During his tour, Lu Wei gives Shenzhen News Online “a high degree of recognition” for breaking new ground in recent years, and notes that Shenzhen will play a “leading role” in the Party’s Internet Plus strategy. But Lu emphasises that the site’s success also derives from its “firm grasp of guidance,” a reference to the propaganda policy that has held sway in China since June 4, 1989, the notion that all media must adhere to the Party line in news coverage in order to ensure social and political stability. Lu Wei also links innovation to the “spreading of positive energy,” now one of the core concepts in Xi Jinping’s treatment of media, arts and culture.
Most telling, however, is Lu’s reversion to one of the oldest terms in the Chinese Communist Party’s media control lexicon, the principle of “politicians running the newspapers,” or zhengzhijia banbao (政治家办报). This is a phrase first used by Mao Zedong in 1957, when he said: “The writing of articles, and especially of official editorials, must take into account the overarching interests of the Party, being closely united with [the necessity of] political circumstances; this is what is meant by politicians running the newspapers.”
The bottom line in media policy, in other words — for Lu Wei as for Xi Jinping — is that media must serve the interests of the CCP. This was true in 1957, when the print media of which newspapers were representative had primacy. And it is true in 2015, as the Party defines internet technology as its path to economic “innovation.”
Internet Plus is only half the equation. Party control is the balance.

Lu Wei Visits Shenzhen Newspaper Group and Voices Hope Shenzhen Will Play Leading Role in the ‘Internet Plus’ Strategy”
Yesterday afternoon, Lu Wei, deputy minister of the Central Propaganda Department and director of the Internet Security and Informatization Leadership Group of the CCP Central Committee, made an inspection tour of the Shenzhen Newspaper Group, where he gave a high degree of recognition to the development of Shenzhen Newspaper Group’s flagship website — Shenzhen News Online (深圳新闻网).
Shenzhen, he said, is a priority city for internet development, a place where technology, funds, talent and innovation consciousness were all concentrated — and it should play a leading role in the “Internet Plus” strategy, becoming a model for smart city (智慧城市) development.
The city’s deputy Party secretary, Dai Beifang (戴北方) took part in the inspection tour.

sz news

. . .
Lu Wei used the phrase, “Good team dynamics, multi-innovation in work, a firm grasp of guidance, strong development potential” (队伍状态好,工作创新多,导向把握牢,发展潜力大) to in his assessment of Shenzhen News Online.
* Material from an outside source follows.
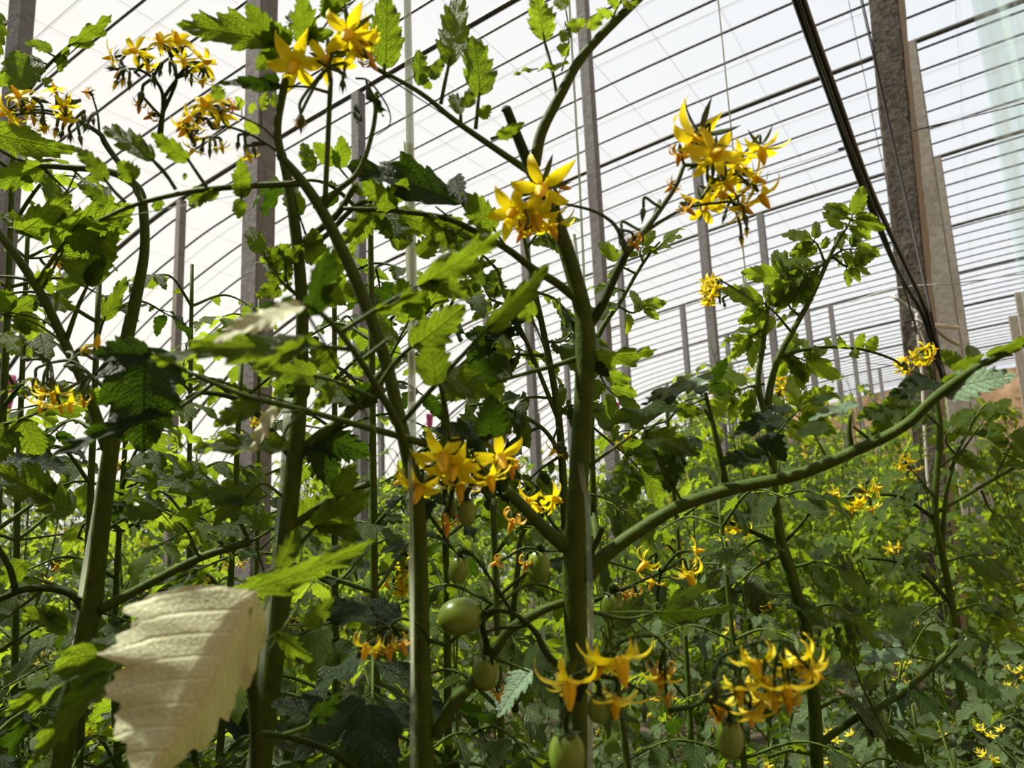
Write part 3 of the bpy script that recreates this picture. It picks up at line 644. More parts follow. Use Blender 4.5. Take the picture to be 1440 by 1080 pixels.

Coming to Shenzhen News Online, he said, he felt that this was a place full of dynamism and passion, a force of vitality and progress. “It is because of your innovation,” [he said,] “that there has been an increase in the spread of positive energy, and a rise in influence, ensuring that Shenzhen moves more fully toward the whole country, and to the world.”
Lu Wei said that Shenzhen News Online’s successes were inseparable from the Shenzhen Newspaper Group’s ideas about constantly promoting the integrated development of traditional media and internet media, and from the Shenzhen Newspaper Group’s persistence in upholding the [principles of] the politicians running the newspapers (政治家办报) and a firm grasp of correct guidance of public opinion. [He] hoped that Shenzhen Newspaper Group would continue to innovate, putting effort into multimedia across the industry, putting effort into [developing] penetrating power (穿透力) and influence, putting effort into [developing] new technologies and new methods, using language and forms loved by the masses to constantly innovate and advance the formats and content of news reports, fashioning Shenzhen News Online as a leading national website providing more online positive energy (网络正能量).